- **DIRECTIVE**: What follows is a listing; give it again exactly, in its entirety.

- **RECORDED INFORMATION**:
—————
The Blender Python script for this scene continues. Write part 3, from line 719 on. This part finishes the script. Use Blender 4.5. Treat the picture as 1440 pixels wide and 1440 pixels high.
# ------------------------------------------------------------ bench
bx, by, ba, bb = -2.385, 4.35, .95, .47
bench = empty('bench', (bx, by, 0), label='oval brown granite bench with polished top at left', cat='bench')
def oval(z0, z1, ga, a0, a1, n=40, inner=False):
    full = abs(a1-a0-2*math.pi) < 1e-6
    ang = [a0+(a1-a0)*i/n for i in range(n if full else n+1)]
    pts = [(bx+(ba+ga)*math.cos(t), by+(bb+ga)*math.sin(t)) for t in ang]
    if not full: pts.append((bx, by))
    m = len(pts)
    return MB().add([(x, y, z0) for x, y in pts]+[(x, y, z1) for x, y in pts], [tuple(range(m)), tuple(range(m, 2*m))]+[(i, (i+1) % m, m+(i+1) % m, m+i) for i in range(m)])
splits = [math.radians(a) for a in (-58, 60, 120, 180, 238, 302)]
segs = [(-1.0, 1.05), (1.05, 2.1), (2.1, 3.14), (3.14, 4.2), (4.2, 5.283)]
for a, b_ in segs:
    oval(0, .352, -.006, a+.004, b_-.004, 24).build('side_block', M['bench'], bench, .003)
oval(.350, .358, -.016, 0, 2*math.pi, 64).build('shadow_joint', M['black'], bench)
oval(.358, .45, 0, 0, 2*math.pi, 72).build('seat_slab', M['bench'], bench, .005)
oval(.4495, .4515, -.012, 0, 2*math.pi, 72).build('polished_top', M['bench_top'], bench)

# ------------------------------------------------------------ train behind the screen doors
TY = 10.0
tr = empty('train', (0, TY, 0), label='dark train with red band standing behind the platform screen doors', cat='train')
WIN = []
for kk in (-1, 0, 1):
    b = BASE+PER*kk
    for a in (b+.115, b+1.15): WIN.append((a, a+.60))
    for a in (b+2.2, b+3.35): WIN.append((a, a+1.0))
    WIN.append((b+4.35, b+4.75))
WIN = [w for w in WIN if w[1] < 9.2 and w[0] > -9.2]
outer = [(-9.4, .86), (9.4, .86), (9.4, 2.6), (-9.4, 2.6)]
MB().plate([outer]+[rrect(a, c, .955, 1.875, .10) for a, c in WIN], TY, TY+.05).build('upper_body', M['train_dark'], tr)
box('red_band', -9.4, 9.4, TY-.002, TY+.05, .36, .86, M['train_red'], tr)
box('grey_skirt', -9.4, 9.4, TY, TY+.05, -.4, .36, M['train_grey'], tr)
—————
- **RESULT OF THE EXERCISE**:
The Blender Python script for this scene continues. Write part 3, from line 719 on. This part finishes the script. Use Blender 4.5. Treat the picture as 1440 pixels wide and 1440 pixels high.
# ------------------------------------------------------------ bench
bx, by, ba, bb = -2.385, 4.35, .95, .47
bench = empty('bench', (bx, by, 0), label='oval brown granite bench with polished top at left', cat='bench')
def oval(z0, z1, ga, a0, a1, n=40, inner=False):
    full = abs(a1-a0-2*math.pi) < 1e-6
    ang = [a0+(a1-a0)*i/n for i in range(n if full else n+1)]
    pts = [(bx+(ba+ga)*math.cos(t), by+(bb+ga)*math.sin(t)) for t in ang]
    if not full: pts.append((bx, by))
    m = len(pts)
    return MB().add([(x, y, z0) for x, y in pts]+[(x, y, z1) for x, y in pts], [tuple(range(m)), tuple(range(m, 2*m))]+[(i, (i+1) % m, m+(i+1) % m, m+i) for i in range(m)])
splits = [math.radians(a) for a in (-58, 60, 120, 180, 238, 302)]
segs = [(-1.0, 1.05), (1.05, 2.1), (2.1, 3.14), (3.14, 4.2), (4.2, 5.283)]
for a, b_ in segs:
    oval(0, .352, -.006, a+.004, b_-.004, 24).build('side_block', M['bench'], bench, .003)
oval(.350, .358, -.016, 0, 2*math.pi, 64).build('shadow_joint', M['black'], bench)
oval(.358, .45, 0, 0, 2*math.pi, 72).build('seat_slab', M['bench'], bench, .005)
oval(.4495, .4515, -.012, 0, 2*math.pi, 72).build('polished_top', M['bench_top'], bench)

# ------------------------------------------------------------ train behind the screen doors
TY = 10.0
tr = empty('train', (0, TY, 0), label='dark train with red band standing behind the platform screen doors', cat='train')
WIN = []
for kk in (-1, 0, 1):
    b = BASE+PER*kk
    for a in (b+.115, b+1.15): WIN.append((a, a+.60))
    for a in (b+2.2, b+3.35): WIN.append((a, a+1.0))
    WIN.append((b+4.35, b+4.75))
WIN = [w for w in WIN if w[1] < 9.2 and w[0] > -9.2]
outer = [(-9.4, .86), (9.4, .86), (9.4, 2.6), (-9.4, 2.6)]
MB().plate([outer]+[rrect(a, c, .955, 1.875, .10) for a, c in WIN], TY, TY+.05).build('upper_body', M['train_dark'], tr)
box('red_band', -9.4, 9.4, TY-.002, TY+.05, .36, .86, M['train_red'], tr)
box('grey_skirt', -9.4, 9.4, TY, TY+.05, -.4, .36, M['train_grey'], tr)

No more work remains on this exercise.